In this part we examine how MATLAB deals with complex numbers.
The imaginary unit is denoted by i(lower-case "eye") in MATLAB. So, to assign 5+3i to a, enter
a = 5 + 3*i
Enter the following complex numbers in your worksheet:
a = 5 + 3i
b = 2 - 4i
c = - 3 + i
d = - 2 - 4i
Enter the following lines of MATLAB code, and describe what each of the MATLAB commands does. Check by trying with a number different from a.
real(a)
imag(a)
abs(a)
conj(a)
The angle function needs special attention. Enter each of the following:
angle(a)
angle(b)
angle(c)
angle(d)
What is the range of the angle function? Describe carefully what the angle function does.

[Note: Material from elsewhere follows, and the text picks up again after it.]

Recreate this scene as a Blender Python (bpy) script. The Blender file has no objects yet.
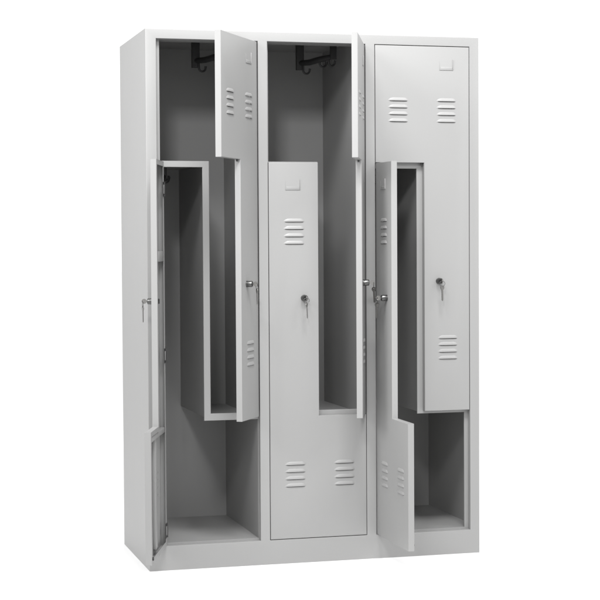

It is often useful to consider complex numbers
in their polar form (Theta, R). The built-in MATLAB function "cart2pol" converts
cartesian coordinates (x,y) to polar coordinates (Theta,R).
Let's convert the complex number a from above to its polar form.
Enter:
[Theta_a, R_a] = cart2pol( real(a), imag(a) )
Repeat this for b to get [Theta_b, R_b].
The built-in MATLAB
function "pol2cart" converts polar coordinates (Theta,R) to cartesian coordinates (x,y).
Let's see if we can recover our original a. Enter:
[x, y] = pol2cart(Theta_a, R_a);
new_a = x + y*i
Repeat this for [Theta_b, R_b] to get the original b back.
Calculate the polar form of a*b.
How is the polar form of the product related to the polar forms of the factors?